Zoran Stojkovic
“We have a legal obligation to cooperate with the tribunal, but it must be a two-way cooperation, and the state is obliged to provide all necessary assistance to our citizens who surrender voluntarily,” said Stojkovic.
He stressed that the other countries do provide such assistance – neither Croatian nor Bosnian citizens feel rejected, whereas in Serbia, there is a belief that cooperation is a burden to the state and those indicted feel rejected.
For this reason, our country is not in the same position as Croatia, whose citizens are giving themselves up to the court voluntarily because they know that they will have the state’s guarantees for a pre-trial release. Moreover, The Hague is transferring certain cases to the Croatian judiciary.
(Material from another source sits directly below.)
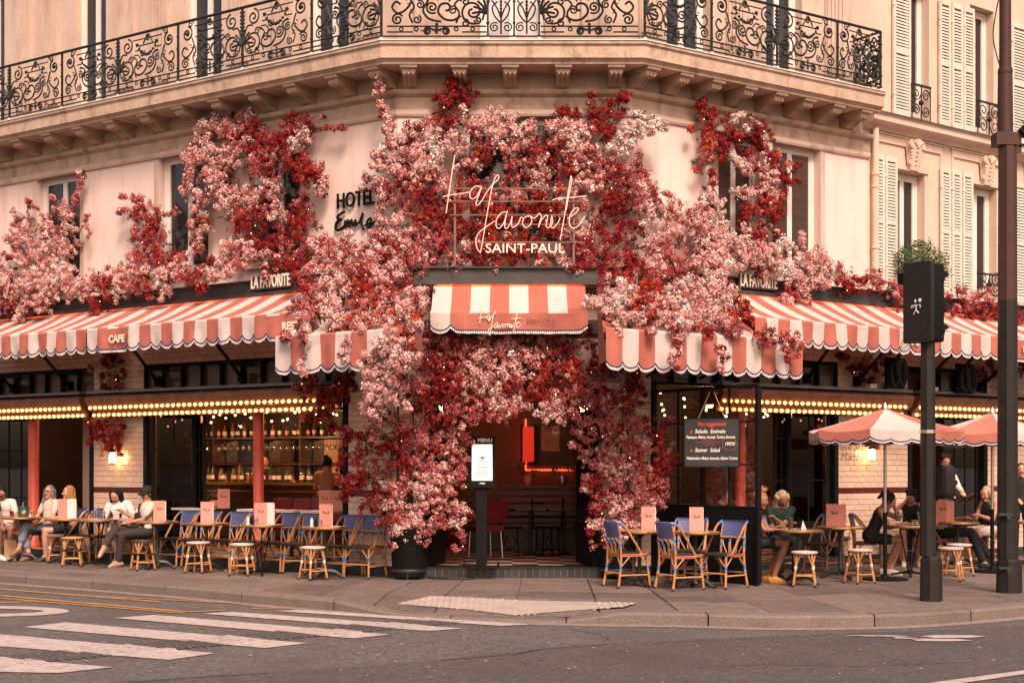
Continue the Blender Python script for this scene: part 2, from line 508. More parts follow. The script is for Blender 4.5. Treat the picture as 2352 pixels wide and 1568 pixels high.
# ribbed guidance strip across the crossing: many small raised bars
mb = MB()
STRIPES = [[ground(x, y, -.122) for x, y in q_] for q_ in SPX]
a0, a1 = ground(-40, 1508, -.118), ground(985, 1417, -.118)
b0 = ground(240, 1500, -.118)
wd = Vector((a1.x - a0.x, a1.y - a0.y, 0)); Ltot = wd.length; wd.normalize(); wn_ = Vector((-wd.y, wd.x, 0))
if wn_.y > 0: wn_ = -wn_
k = 0
while k * .085 < Ltot:
    c = a0 + wd * (k * .085)
    q = Vector((.03, .0, 0))
    for p0_ in (0, .11, .22, .33, .44):
        mc = c + wn_ * (p0_ + .05) + Vector((p0_ * .25, 0, 0))
        mb.box(lambda t, p, z: c + wd * t + wn_ * p + Vector((p * .25, 0, z)), 0, .038, p0_, p0_ + .11, -.006, .004, 0 if any(inside(mc, q_) for q_ in STRIPES) else 1)
    k += 1
mb.build('guidance_rib', [ROADPAINT, ASPHALT], cw, smooth=None, kind='stuff')

yl = thing('yellow_road_lines', 'thin ochre zigzag kerb lines painted on the road at the left', 'road marking', ground(200, 1375, -.13))
def ribbon(name, pts, w, mt, parent, z=-.122):
    P = [ground(x, y, z) for x, y in pts]
    mb = MB()
    for a, b in zip(P[:-1], P[1:]):
        d = (b - a).normalized(); s = Vector((-d.y, d.x, 0)) * w / 2
        mb.quad(a - s, b - s, b + s, a + s)
    return mb.build(name, mt, parent, smooth=None)
ribbon('line', [(-20, 1350), (368, 1381)], .10, YELLOWP, yl)
ribbon('line', [(-20, 1365), (430, 1404), (520, 1400)], .10, YELLOWP, yl, -.1215)
ribbon('line', [(-20, 1371), (420, 1407)], .08, YELLOWP, yl, -.121)
ribbon('line', [(200, 1367), (560, 1385)], .07, YELLOWP, yl, -.1205)
ribbon('line', [(580, 1396), (665, 1395)], .10, YELLOWP, yl)
ribbon('line', [(0, 1383), (70, 1381)], .10, YELLOWP, yl)

# big painted letter O at the left edge
mb = MB()
oc = ground(-40, 1403, -.122); 
n = 40
ring_o = [ground(-40 + 199 * math.cos(a), 1402.5 + 12.5 * math.sin(a), -.122) for a in [2 * math.pi * i / n for i in range(n)]]
ring_i = [ground(-40 + 140 * math.cos(a), 1402.5 + 6.0 * math.sin(a), -.122) for a in [2 * math.pi * i / n for i in range(n)]]
for i in range(n):
    j = (i + 1) % n
    mb.quad(ring_o[i], ring_o[j], ring_i[j], ring_i[i])
mb.build('painted_letter', ROADPAINT, None, smooth=None, label='white letter O painted on the road by the zebra crossing', category='road marking')
# tar seams, cracks and bits of litter on the road
CR = mat('tar_seam', (.055, .047, .044), .7, var=.3, scale=20)
tar = thing('tar_seams', 'thin dark tar seams and cracks running across the road', 'road repair', ground(1200, 1500, -.13))
def crack(pts, w): ribbon('seam', pts, w, CR, tar, -.1195)
crack([(1010, 1514), (1180, 1501), (1240, 1489), (1330, 1482), (1420, 1476)], .022)
crack([(0, 1587), (220, 1572), (420, 1555), (620, 1543)], .02); crack([(1300, 1440), (1380, 1455), (1400, 1466)], .012)
crack([(1500, 1475), (1700, 1466), (1900, 1457)], .016); crack([(1600, 1530), (1760, 1524), (1980, 1528), (2200, 1520)], .014)
mb = MB()
for i in range(70):
    x, y = R.uniform(0, 2352), R.uniform(1420, 1566)
    q = ground(x, y, -.12); a = R.uniform(0, 3); s_ = R.uniform(.010, .028); u = Vector((math.cos(a), math.sin(a), 0)) * s_; v = Vector((-u.y, u.x, 0)) * .6
    mb.add([q + u + Vector((0, 0, .004)), q + v, q - u + Vector((0, 0, .003)), q - v], [(0, 1, 2, 3)])
mb.build('street_litter', ROADPAINT, None, smooth=None, kind='stuff', label='small pale scraps scattered over the road', category='litter')
bl = thing('cycle_marking', 'worn white cycle symbol painted flat on the right lane', 'road marking', ground(2100, 1465, -.13))
mark('stroke', [(1938, 1457.5), (2060, 1458), (2090, 1461), (1990, 1460)], -.118, ROADPAINT, bl)
mark('stroke', [(2050, 1461), (2100, 1464), (2110, 1466), (2060, 1465)], -.118, ROADPAINT, bl)
mark('stroke', [(2115, 1460), (2150, 1457), (2230, 1457.5), (2265, 1460), (2230, 1463.5), (2150, 1464)], -.118, ROADPAINT, bl)
mark('stroke', [(2095, 1468), (2120, 1465.5), (2200, 1466), (2236, 1470), (2180, 1471.5), (2110, 1471)], -.117, ROADPAINT, bl)
sl = mark('lane_line', [(2090, 1573), (2360, 1537), (2520, 1514), (2520, 1522), (2360, 1546), (2150, 1576)], -.118)
sl['label'] = 'white lane line in the bottom right corner of the road'; sl['category'] = 'road marking'

# pavement: radial slabs between the house line and the kerb
pairs = [(LW(18, 0, 0), LW(18, 2.8, 0)), (LW(12, 0, 0), LW(12, 2.8, 0)), (LW(8, 0, 0), LW(7.6, 2.8, 0)), (LW(5.5, 0, 0), LW(4.9, 2.8, 0)),
         (LW(3.5, 0, 0), LW(2.8, 2.83, 0)), (LW(2, 0, 0), Vector((-4.1, 18.6, 0))), (LW(.8, 0, 0), Vector((-3.1, 17.75, 0))),
         (LW.o, Vector((-2.11, 17.0, 0))), (Vector((-.9, 20.5, 0)), Vector((-1.2, 16.35, 0))), (Vector((0, 20.5, 0)), Vector((-.15, 15.85, 0))),
         (Vector((.9, 20.5, 0)), Vector((.75, 15.6, 0))), (RW.o, Vector((1.75, 15.47, 0))), (RW(1, 0, 0), Vector((2.9, 15.2, 0))),
         (RW(2.5, 0, 0), Vector((4.3, 15.42, 0))), (RW(4, 0, 0), Vector((5.75, 16.25, 0))), (RW(6, 0, 0), Vector((7.6, 17.45, 0))),
         (RW(10, 0, 0), Vector((11.2, 19.9, 0))), (RW(18, 0, 0), Vector((17.8, 24.4, 0)))]
Wl = spline([a for a, b in pairs], 10); Kl = spline([b for a, b in pairs], 10)
# keep the house line straight
Wl = []
for (a, b), (c, d) in zip(pairs[:-1], pairs[1:]):
    for q in range(10): Wl.append(a.lerp(c, q / 10))
Wl.append(pairs[-1][0])
cum = [0.0]
for i in range(1, len(Wl)):
    cum.append(cum[-1] + ((Wl[i] + Kl[i]) / 2 - (Wl[i - 1] + Kl[i - 1]) / 2).length)
def at_s(s):
    i = 0
    i = min(max(int(np.searchsorted(cum, s)) - 1, 0), len(cum) - 2)
    f = (s - cum[i]) / (cum[i + 1] - cum[i])
    return Wl[i].lerp(Wl[i + 1], f), Kl[i].lerp(Kl[i + 1], f)
def ramp(kp):
    "how far the kerb is dropped at the crossing"
    x = kp.x
    if kp.y > 17.2: return 0.0
    a = min(1, max(0, (x + 2.2) / 0.8)); b = min(1, max(0, (1.15 - x) / 0.5))
    return -.10 * min(a, b) ** 1.0
KW = 0.30
def pave(s, v):
    w, k = at_s(s)
    k2 = k + (w - k).normalized() * KW
    q = w.lerp(k2, v)
    z = ramp(k) * max(0, (v - .72) / .28)
    return Vector((q.x, q.y, z))
sw = MB()
ns = 110
grid = [[pave(cum[-1] * i / ns, v) + Vector((0, 0, -.0055 - (.03 if -3.4 < at_s(cum[-1] * i / ns)[1].x < 2.2 else 0))) for v in (0, .72, 1.0)] for i in range(ns + 1)]
for i in range(ns):
    for j in range(2):
        sw.quad(grid[i][j], grid[i + 1][j], grid[i + 1][j + 1], grid[i][j + 1])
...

According to Stojkovic, the domestic trial for the war crimes committed at the Ovcara farm in November 1991 is a kind of test, after which The Hague will decide whether to transfer other trials to our judiciary.
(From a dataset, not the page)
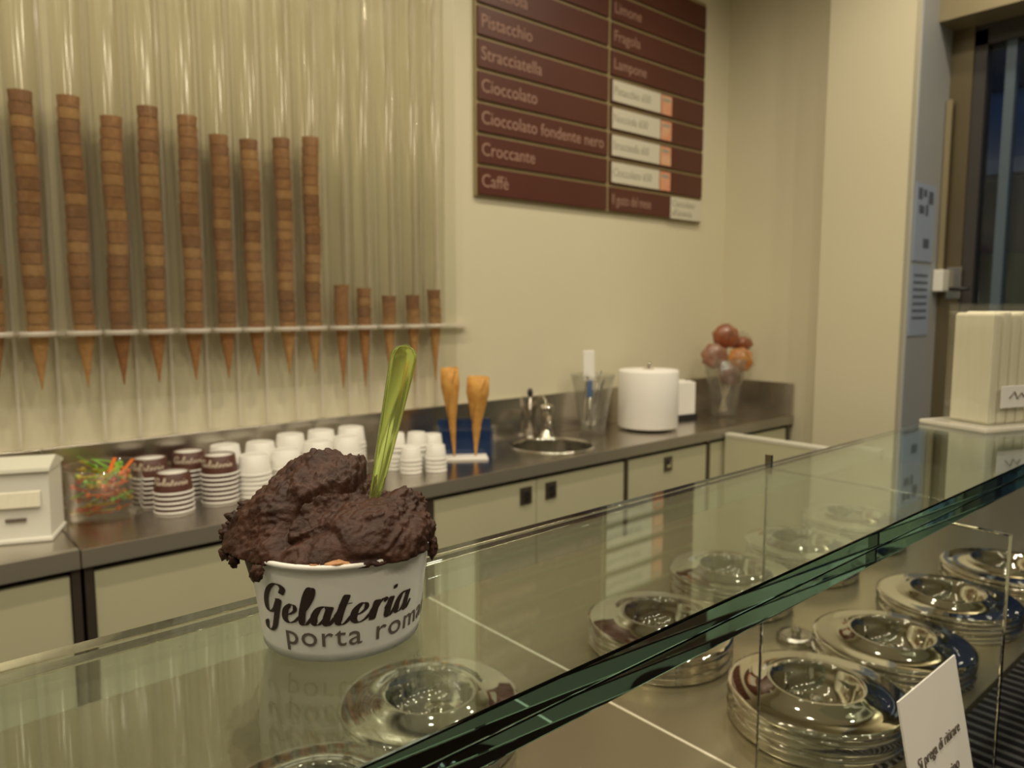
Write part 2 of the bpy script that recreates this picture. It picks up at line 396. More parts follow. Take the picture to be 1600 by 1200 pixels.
LIDS = [(.300, .640, 'at bottom left below the paper cup'), (.502, .734, 'just right of the paper cup'),
        (.905, .690, 'in the rear row, nearest right of the pale joint'), (1.175, .736, 'fourth from right in the rear row'),
        (1.425, .730, 'second in the rear row beyond the fin'), (1.690, .743, 'rearmost and smallest in the rear row'),
        (.900, .432, 'large, nearest in the front row beside the card'), (1.145, .436, 'second in the front row behind the card'),
        (1.392, .443, 'third in the front row, dark with blue glints'), (1.640, .424, 'farthest in the front row at the right edge')]
for i, (x, y, s_) in enumerate(LIDS):
    n = 2; ks = 1.25 if i == 6 else 1.0
    z = ZC_+.0005
    t = thing('gelato_well', 'gelato well with polished steel lid ' + s_, 'gelato well', (x, y, z), 0, 'gelato wells')
    for q in range(n):
        c = link('collar', mc, t, (0, 0, .0159*q*ks)); c.scale.z = ks
    a = link('lid', ml, t, (0, 0, .0159*n*ks)); a.rotation_euler.z = i
    link('knob', mk, a)
t = thing('round_tin', 'small round steel tin between the nearest front lid and the rear lids', 'tin', (1.108, .569, ZC_+.0005))
MB().lathe([(.030, 0), (.031, .006), (.026, .012), (.019, .010), (.010, .010), (0, .012)], 40).obj('dome', M['dull_steel'], t)
MB().lathe([(.006, .010), (.008, .017), (.005, .021), (0, .022)], 20).obj('knob', M['chrome'], t)

# ------------------------------------------------------------------ glass shelf with fin
t = thing('glass_shelf', 'thick green-edged glass shelf above the gelato wells', 'shelf', (0, 0, 0))
def gbox(x0, x1, y0, y1, z0, z1, b=.0012):
    return MB().box(x0, x1, y0, y1, z0, z1, None, b)
gbox(-.55, 1.95, .232, .418, 1.2170, 1.230).obj('glass_pane', M['glass'], t)
gbox(-.55, 1.95, .2335, .4165, 1.2030, 1.2164).obj('glass_pane', M['glass'], t)
t2 = thing('glass_support', 'upright clear glass fin carrying the shelf', 'glass support', (.739, 0, 0))
gbox(0, .008, .190, .424, ZC_+.0005, 1.2015, .001).obj('glass_fin', M['glass'], t2)
MB().box(.002, .0055, .4185, .426, 1.195, 1.237).obj('clip', M['chrome'], t2)

# leaning card
t = thing('sign_card', 'white sign card with dark Italian lettering leaning at the front of the wells', 'sign', (.574, .212, 1.10))
tilt = math.atan2(.040, .195)
t.rotation_euler = (-tilt, 0, 0)
t.location = (.574, .212, 1.10)
B(0, .118, 0, .0015, -.240, 0).obj('card', M['paper'], t)
MX = lambda x, z: Matrix.Translation((x, -.0005, z)) @ Matrix.Rotation(R_(90), 4, 'X')
for k, (s_, x) in enumerate((('Si prega di ritirare', .059), ('lo scontrino', .059), ('prima di', .059), ('ordinare', .059))):
    text('lettering', s_, .0125 if k == 0 else .0135, M['ink_grey'], t, MX(x, -.058-.026*k), .0003, 'CENTER', sx=.95)
MB().box(.02, .098, -.012, .05, -.2435, -.2405).obj('foot', M['acrylic'], t)

# ------------------------------------------------------------------ cup of gelato on the shelf
CX, CY, CZ = .1810, .3454, 1.2305
RT, RB, H = .0462, .0400, .0475
cup = thing('gelato_cup', 'white paper cup of dark chocolate gelato standing on the glass shelf', 'cup', (CX, CY, CZ))
cup.rotation_euler = (0, 0, R_(49-90))     # local x runs across the view, local y away from it
TILT = Matrix.Identity(4)
prof = [(0, .003), (RB-.002, .003), (RB-.002, 0), (RB, 0)] + [(RB+(RT-RB)*k/10, H*k/10) for k in range(1, 11)] + \
       [(RT+.0012, H), (RT+.0018, H+.0012), (RT+.0012, H+.0024), (RT, H+.0026), (RT-.0010, H+.0016), (RT-.0012, H-.001)] + [(RT-.0012-(RT-RB)*k/6, H-.001-(H-.006)*k/6) for k in range(1, 7)] + [(0, .0055)]
MB().lathe(prof, 96).obj('paper_body', M['paper_cup'], cup)
def wrapf(rt, rb, h, a0, off=.0004, tilt=0.0):
    def f(p):
        z = p.y + tilt*p.x; r = rb+(rt-rb)*z/h+off+p.z; a = a0+p.x/((rt+rb)/2)
        return Vector((r*math.cos(a), r*math.sin(a), z))
    return f
def catmull(P, n=7):
    P = [Vector((*p, 0)) for p in P]; Q = [P[0]*2-P[1]]+P+[P[-1]*2-P[-2]]; out = []
    for i in range(1, len(Q)-2):
        for k in range(n):
            u = k/n; a, b_, c, d = Q[i-1:i+3]
            out.append(.5*((2*b_)+(c-a)*u+(2*a-5*b_+4*c-d)*u*u+(3*b_-a-3*c+d)*u**3))
    out.append(P[-1]); return out
GL = {'G': (1.35, [[(1.12, 1.52), (1.18, 1.82), (.95, 2.02), (.62, 1.98), (.30, 1.62), (.14, 1.05), (.22, .55), (.50, .38), (.82, .62), (1.0, 1.15)],
                   [(1.05, 1.22), (.98, .6), (.92, 0), (.82, -.48), (.56, -.72), (.26, -.66), (.18, -.40), (.36, -.22)], [(.80, 1.18), (1.1, 1.22)]]),
      'e': (.92, [[(.12, .42), (.42, .52), (.62, .74), (.56, .98), (.36, 1.02), (.14, .72), (.14, .26), (.38, .02), (.68, .12), (.92, .42)]]),
      'l': (.62, [[(-.02, .42), (.24, .9), (.42, 1.5), (.40, 1.95), (.24, 2.0), (.13, 1.5), (.10, .6), (.18, .08), (.38, .02), (.62, .42)]]),
      'a': (1.04, [[(.66, .82), (.46, 1.02), (.20, .88), (.07, .46), (.16, .08), (.36, .04), (.58, .36), (.68, .84)], [(.72, 1.02), (.66, .5), (.68, .1), (.84, .02), (1.04, .42)]]),
      't': (.72, [[(-.02, .42), (.2, 1.0), (.32, 1.62)], [(.30, 1.62), (.20, .9), (.18, .2), (.34, .0), (.54, .1), (.72, .42)], [(.02, 1.10), (.62, 1.14)]]),
      'r': (.76, [[(-.02, .42), (.12, .8), (.18, 1.06)], [(.18, 1.06), (.15, .55), (.14, .0)], [(.16, .40), (.30, .82), (.50, 1.04), (.70, .88)]]),
      'i': (.56, [[(-.02, .42), (.20, 1.02)], [(.20, 1.02), (.14, .5), (.16, .08), (.34, .0), (.56, .42)], [(.27, 1.42), (.24, 1.62)]])}
def script_word(word, unit, m, parent, wrap, slant=.22, name='lettering', wmin=.05, wmax=.27, sx=1.0):
    mb = MB(); x0 = 0
    for ch in word:
        adv, strokes = GL[ch]
        for st in strokes:
            pts = catmull(st); vs = []; n = len(pts)
            for i, p in enumerate(pts):
                d = (pts[min(i+1, n-1)]-pts[max(i-1, 0)]).normalized()
                wd = (wmin+(wmax-wmin)*max(0, abs(d.y))**1.6)*(0.75 if i in (0, n-1) else 1)/2
                if d.y > 0 and ch != 'G': wd *= .62
                nrm = Vector((-d.y, d.x, 0)).normalized()*wd
                for q in (p-nrm, p+nrm):
                    vs.append(wrap(Vector(((x0+q.x+q.y*slant)*unit*sx, q.y*unit, 0))))
            mb.add(vs, [(2*i, 2*i+1, 2*i+3, 2*i+2) for i in range(n-1)])
        x0 += adv
    return mb.obj(name, m, parent)
A0 = R_(-90)
wr = wrapf(RT, RB, H, A0-.80)
script_word('Gelateria', .0093, M['ink'], cup, lambda p: wr(Vector((p.x, p.y+.0196, p.z))), sx=1.10, wmin=.07, wmax=.36)
wr2 = wrapf(RT, RB, H, A0-.47)
text('lettering', 'porta romana', .0150, M['ink_grey'], cup, None, .0001, wrap=lambda p: wr2(Vector((p.x, p.y+.0085, p.z))), sx=1.12, spacing=1.08)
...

“There is a possibility that a certain number of indictments will be handed over to us, which has already happened with one case,” he stressed.
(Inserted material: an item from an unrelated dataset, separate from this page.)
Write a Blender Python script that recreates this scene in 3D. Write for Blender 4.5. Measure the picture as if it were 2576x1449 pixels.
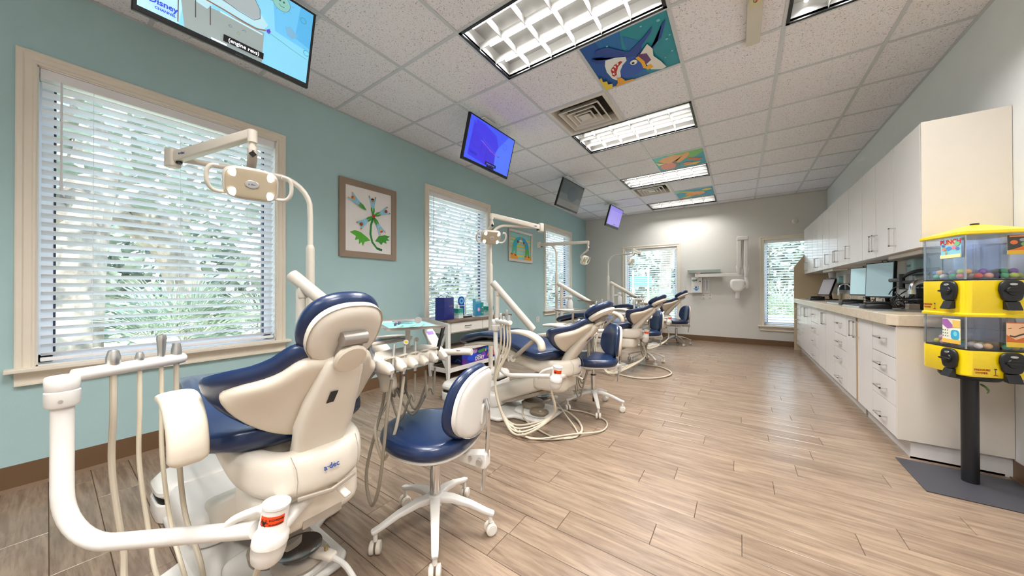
import bpy, bmesh, math, random
from math import sin, cos, pi, radians as R
from mathutils import Vector as V, Matrix
for _o in list(bpy.data.objects): bpy.data.objects.remove(_o, do_unlink=True)
sc = bpy.context.scene
COL = sc.collection

# ------------------------------------------------------------------ camera
YAW, PITCH, ROLL = R(34.9775), R(0.2713), R(-0.0988)
CAMH = 1.085
def _cam():
    fw = V((-sin(YAW)*cos(PITCH), cos(YAW)*cos(PITCH), sin(PITCH)))
    rt = V((cos(YAW), sin(YAW), 0)); up = rt.cross(fw)
    r2 = rt*cos(ROLL)+up*sin(ROLL); u2 = up*cos(ROLL)-rt*sin(ROLL)
    m = Matrix((r2, u2, -fw)).transposed().to_4x4(); m.translation = V((0, 0, CAMH))
    cd = bpy.data.cameras.new('camera'); cd.sensor_width = 36; cd.lens = 817.86/2576*36
    cd.clip_start = .02; cd.clip_end = 200
    c = bpy.data.objects.new('camera', cd); COL.objects.link(c); c.matrix_world = m; sc.camera = c
_cam()
# ------------------------------------------------------------------ world, sun, exposure
WORLD_STRENGTH = 6.3
w = bpy.data.worlds.new('world'); sc.world = w; w.use_nodes = True
nt = w.node_tree; nt.nodes.clear()
tc = nt.nodes.new('ShaderNodeTexCoord'); sx = nt.nodes.new('ShaderNodeSeparateXYZ'); cr = nt.nodes.new('ShaderNodeValToRGB')
bg = nt.nodes.new('ShaderNodeBackground'); ow = nt.nodes.new('ShaderNodeOutputWorld')
nt.links.new(tc.outputs['Generated'], sx.inputs[0]); nt.links.new(sx.outputs['Z'], cr.inputs[0])
cr.color_ramp.elements[0].color = (0.9, 0.95, 1, 1); cr.color_ramp.elements[0].position = 0.0
cr.color_ramp.elements[1].color = (0.55, 0.75, 1, 1); cr.color_ramp.elements[1].position = 0.9
nt.links.new(cr.outputs[0], bg.inputs[0]); bg.inputs[1].default_value = WORLD_STRENGTH
nt.links.new(bg.outputs[0], ow.inputs[0])
sun = bpy.data.lights.new('sun', 'SUN'); sun.energy = 9.0; sun.angle = R(1); sun.color = (1, .95, .86)
so = bpy.data.objects.new('sun', sun); COL.objects.link(so)
so.rotation_euler = V((-0.55, 0.10, -0.62)).to_track_quat('-Z', 'Y').to_euler()
sc.view_settings.view_transform = 'Standard'; sc.view_settings.look = 'None'
sc.view_settings.exposure = 0.45; sc.view_settings.gamma = 1.0; sc.view_settings.use_curve_mapping = False
TUBE_POWER = 13.0
try:
    sc.cycles.use_denoising = True; sc.cycles.max_bounces = 8; sc.cycles.diffuse_bounces = 5
    sc.cycles.transparent_max_bounces = 48; sc.cycles.sample_clamp_indirect = 6
    sc.cycles.caustics_reflective = False; sc.cycles.caustics_refractive = False
except Exception: pass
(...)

Stojkovic said that we must show that we have good laws and judges to conduct such trials, and he added that we must be allowed to gather evidence from other courts and from abroad, so as to use them in domestic war crimes trials.
As for the complaints that some of our citizens have lodged at the Court for Human Rights in Strasbourg, the minister said that it was agreed with the Montenegrin Ministry of Justice to open an office of the state agent there.
There are some 500 charges against Serbia-Montenegro filed by its citizens, Stojkovic said, expressing his expectation that some cases will be returned to Serbia-Montenegrin authorities since the Court of the State Union has been established. He reminded that all legal sources need to be exhausted before Strasbourg court is addressed.